Horrorfest 2022/Let’s Get Criterion Presents: Onibaba (1964, Kaneto Shindo)


Finally I got around to watching my copy of Kaneto Shindo’s Onibaba on Halloween, which is an eerie and slow burn nightmare tale of murder, madness, and family bounds fraying amongst the ruins of war torn Japan. Two women, one older (Nobuko Otowa), one younger (Jitsuko Yoshimura) have a man (Kei Satō) come between them, as the younger woman is dealing with her husband being dead as a result of the civil war raging at the time. The older woman, realizing that she can’t kill people by herself, decides to use a samurai mask that is really super freaky looking and tales of hell to scare the younger woman into staying with her. Does all of this horribly backfire? What do you think, ha ha?

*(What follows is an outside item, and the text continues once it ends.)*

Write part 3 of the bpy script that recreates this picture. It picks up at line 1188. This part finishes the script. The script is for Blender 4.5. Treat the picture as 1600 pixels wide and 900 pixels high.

Of course it does, in gloriously shot black and white cinematography that only adds to the movie’s unsettling atmosphere and strong feelings of dread.

I rather liked the dynamic between the two women, and one can argue that what happens to them is karma, yet I felt that the movie’s finale and last act is more a fulfillment of a bleak destiny that was hanging over them the entire time. Toho did a great job with this movie, and even though I don’t think it’s a great movie I feel it is a very strong one, a film that I should probably watch again and look even more closely at. Criterion did a fine transfer job as usual, and I would like to see more of Shindo’s work. My only issue is that I’m not sure the movie really had an ending, although I guess that often happens in foreign cinema.